Após a bela exibição em Silverstone, quando a Mercedes aspirou lutar pela vitória, não deixou de ser decepcionante a corrida na Áustria. Mesmo numa pista com layout favorável, a Mercedes mostrou-se com deficit de potência nas longas retas de Red Bull Ring. Com uma Ferrari e uma Red Bull abandonando, uma Mercedes subiu ao pódio e este coube à Lewis Hamilton. O inglês ficou um tempo atrás da dupla da Haas no início da prova, mas rapidamente ficou como o melhor do resto e por lá ficou a corrida inteira, sem ser importunado por ninguém. Talvez resquícios da luta do ano passado, Hamilton perturbou um pouco Verstappen quando este chegou em Lewis com pneus melhores, mas a batalha só durou alguns metros e serviu apenas para Max perder décimos que nem fariam tanta diferença. Após uma primeira volta alvoroçada, Russell acabou punido de forma esperada e caiu para as últimas posições, tendo ainda que trocar o bico pelo toque com Checo. Tudo levava a crer numa corrida opaca de George, mas o inglês teve a sorte da corrida ter tido como padrão a tática de duas paradas e assim Russell acabou não tendo tanta desvantagem pelas atribulações das primeiras voltas, efetuando uma bela recuperação, ultrapassando muita gente e Ocon no final para ficar com um excelente quarto lugar, mesmo que bem longe de Hamilton. Após uma classificação onde viu seus dois pilotos baterem, dando muito trabalho aos mecânicos no sábado, a Mercedes conseguiu ótimos pontos no domingo, mesmo que o desempenho tenha ficado abaixo do esperado. A Alpine esperava brigar com a Mercedes, mas a forma como Russell saiu lá de trás e ainda chegou à frente de Ocon mostra que os franceses ainda tem que comer muita baguete para chegar nos tedescos, mas isso não ofuscou a bela corrida dos seus pilotos. Ocon fez uma prova sólida em sua centésima corrida e foi quinto, com Alonso saindo da última fila para os pontos, mesmo parando igual vezes que seus adversários mais próximos. 

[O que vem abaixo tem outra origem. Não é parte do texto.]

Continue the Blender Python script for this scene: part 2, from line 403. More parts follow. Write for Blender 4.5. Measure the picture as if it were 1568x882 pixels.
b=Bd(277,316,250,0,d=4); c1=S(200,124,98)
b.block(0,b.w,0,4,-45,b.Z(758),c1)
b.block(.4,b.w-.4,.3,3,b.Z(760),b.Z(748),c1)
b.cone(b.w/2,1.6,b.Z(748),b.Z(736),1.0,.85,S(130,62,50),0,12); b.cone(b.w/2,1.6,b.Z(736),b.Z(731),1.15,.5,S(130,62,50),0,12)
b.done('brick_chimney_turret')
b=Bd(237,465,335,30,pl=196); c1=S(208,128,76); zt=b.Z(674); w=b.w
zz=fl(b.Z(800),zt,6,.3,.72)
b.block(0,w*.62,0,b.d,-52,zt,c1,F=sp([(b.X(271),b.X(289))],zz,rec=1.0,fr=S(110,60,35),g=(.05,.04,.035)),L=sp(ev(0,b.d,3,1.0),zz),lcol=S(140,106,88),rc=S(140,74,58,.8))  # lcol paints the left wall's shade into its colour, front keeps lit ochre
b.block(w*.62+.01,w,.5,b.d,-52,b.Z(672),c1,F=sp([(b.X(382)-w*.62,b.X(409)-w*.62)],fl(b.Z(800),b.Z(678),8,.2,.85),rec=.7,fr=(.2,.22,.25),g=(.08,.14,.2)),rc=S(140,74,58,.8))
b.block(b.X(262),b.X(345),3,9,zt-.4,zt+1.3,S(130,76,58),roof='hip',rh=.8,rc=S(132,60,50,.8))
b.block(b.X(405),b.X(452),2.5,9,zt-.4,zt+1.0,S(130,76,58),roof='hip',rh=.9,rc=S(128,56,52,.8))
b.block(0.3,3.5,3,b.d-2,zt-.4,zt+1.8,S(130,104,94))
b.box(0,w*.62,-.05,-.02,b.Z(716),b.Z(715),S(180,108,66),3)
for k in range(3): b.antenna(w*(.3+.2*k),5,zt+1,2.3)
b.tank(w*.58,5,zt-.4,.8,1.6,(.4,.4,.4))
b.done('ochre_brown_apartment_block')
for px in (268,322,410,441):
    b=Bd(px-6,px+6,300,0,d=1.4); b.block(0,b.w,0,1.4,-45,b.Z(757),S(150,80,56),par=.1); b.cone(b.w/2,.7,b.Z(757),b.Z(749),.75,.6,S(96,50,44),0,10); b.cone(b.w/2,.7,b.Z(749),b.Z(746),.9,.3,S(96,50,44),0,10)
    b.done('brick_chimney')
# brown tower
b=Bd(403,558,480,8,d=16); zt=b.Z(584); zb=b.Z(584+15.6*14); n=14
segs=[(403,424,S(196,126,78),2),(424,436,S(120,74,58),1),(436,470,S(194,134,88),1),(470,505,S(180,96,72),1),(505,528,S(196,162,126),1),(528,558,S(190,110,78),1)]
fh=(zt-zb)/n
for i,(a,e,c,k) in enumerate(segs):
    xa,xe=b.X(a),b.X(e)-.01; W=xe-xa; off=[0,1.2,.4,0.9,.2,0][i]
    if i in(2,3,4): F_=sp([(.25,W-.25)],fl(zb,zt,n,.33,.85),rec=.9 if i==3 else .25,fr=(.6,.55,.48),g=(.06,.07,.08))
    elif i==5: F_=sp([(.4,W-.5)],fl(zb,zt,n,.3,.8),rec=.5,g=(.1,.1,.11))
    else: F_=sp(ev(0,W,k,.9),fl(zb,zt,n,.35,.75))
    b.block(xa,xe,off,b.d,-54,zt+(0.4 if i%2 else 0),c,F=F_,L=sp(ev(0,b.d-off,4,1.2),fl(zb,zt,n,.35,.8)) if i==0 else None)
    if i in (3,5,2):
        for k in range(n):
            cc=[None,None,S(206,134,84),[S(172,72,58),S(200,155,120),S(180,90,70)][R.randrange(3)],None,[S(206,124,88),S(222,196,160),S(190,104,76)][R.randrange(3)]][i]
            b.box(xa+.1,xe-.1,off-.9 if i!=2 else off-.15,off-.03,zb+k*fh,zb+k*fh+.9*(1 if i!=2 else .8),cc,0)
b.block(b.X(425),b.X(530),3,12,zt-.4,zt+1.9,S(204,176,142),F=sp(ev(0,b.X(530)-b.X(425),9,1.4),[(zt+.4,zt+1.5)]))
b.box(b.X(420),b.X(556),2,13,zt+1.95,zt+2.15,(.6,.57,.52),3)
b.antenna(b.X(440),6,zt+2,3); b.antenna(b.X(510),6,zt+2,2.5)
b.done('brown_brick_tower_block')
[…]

A confiança é a base de qualquer esportista e Mick Schumacher deu a prova hoje. Após finalmente marcar seus primeiros pontos na F1 em Silverstone, o jovem alemão fez uma ótima corrida no país vizinho ao seu e levou à Haas ao sexto lugar, andando constantemente na frente de Kevin Magnussen, que chegou em oitavo, dando importantes pontos à Haas. Ao contrário do que foi dito na transmissão, apenas a Haas das clientes da Ferrari andaram bem, com a Alfa Romeo ficando longe dos pontos, mesmo com Bottas tendo feito ótima corrida após sair do pit-lane e por pouco perder um pontinho, ao ser ultrapassado por Alonso nas voltas finais. Num final de semana complicado, a McLaren ainda salvou alguns pontos com seus dois pilotos (aleluia Ricciardo!), mas vendo a Alpine empatar no Mundial de Construtores. Albon fez um ótimo trabalho e quase pontuou, ultrapassado por Bottas e Alonso quando estava em décimo já nas voltas derradeiras. Gasly parece atarantado por ver sua carreira estagnada em ficar mais um ano na Alpha Tauri, sem maiores perspectivas de crescer dentro do seio da Red Bull e sem muito para onde ir nas outras equipes. Gasly foi punido duas vezes hoje, incluindo um toque evitável com Vettel. Com Pierre indo mal, a Alpha Tauri foi no mesmo caminho, inclusive com Tsunoda ficando atrás do duplamente punido Gasly. Vettel foi tocado na Sprint e na corrida principal, ficando em último entre os que chegaram e como é o alemão que carrega a Aston Martin nas costas, sem surpresas o time ficou sem pontos.


Após uma corrida em que poderia ter feito uma dobradinha dominadora, pelo menos a Ferrari conseguiu que Leclerc voltasse a vencer. O monegasco lavou a alma com essa vitória, demonstrando claramente que se não fosse a (ainda) claudicante confiabilidade da Ferrari e algumas escolhas estranhas do time, ele estaria ainda mais forte na briga pelo título. Max Verstappen ainda foi segundo e perdendo poucos pontos para Leclerc, mas o neerlandês terá que cobrar uma melhora da Red Bull após duas vitórias consecutivas da Ferrari. Ainda estamos na metade do campeonato e muita coisa pode acontecer. Sorte a nossa!